As a turnaround story, Commercial Vehicle Group (NASDAQ:CVGI)
has been a lousy call. The company has not had all that much success
growing share within the seating market for commercial trucks, and
management has tried to build up it agriculture and construction
businesses during major downturns in those two markets. While the
company has made what I consider to be underrated progress in improving
its margins, balance sheet, and free cash flow, the fact remains that
the shares are down almost 50% over the past year and about 60% over the
past three years - significantly underperforming other commercial
vehicle parts/components manufacturers like Cummins (NYSE:CMI), Allison (NYSE:ALSN), and Grammer AG.
Now
things are about to get even more challenging. The North American
commercial truck market is likely at or near its near-term peak, and
that doesn't bode well for volumes, or margins, in the company's largest
and most profitable business. The ag and construction markets are still
soft and not really in a position to contribute offsetting growth.
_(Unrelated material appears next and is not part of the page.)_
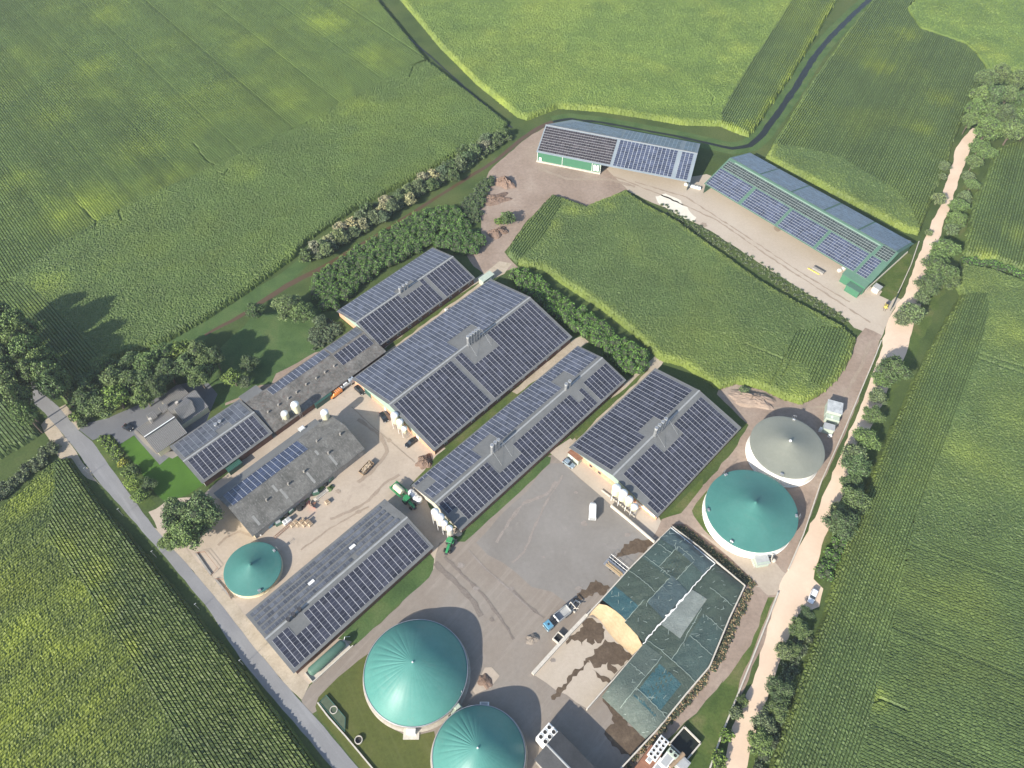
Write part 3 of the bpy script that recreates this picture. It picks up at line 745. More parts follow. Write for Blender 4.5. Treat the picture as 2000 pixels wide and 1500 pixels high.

Last
and by no means least, the company recently announced the departure of
its CEO after less than three years in the job.
While
the shares arguably do still trade below fair value, it's hard to argue
that investors need to risk their hard-earned money on this turnaround
story. The company could well be looking at two or three years of
revenue contraction and margin deleverage, and that is often enough to
scare off most investors. Patience could still pay here, but the ride is
likely to get a lot bumpier before smoothing out.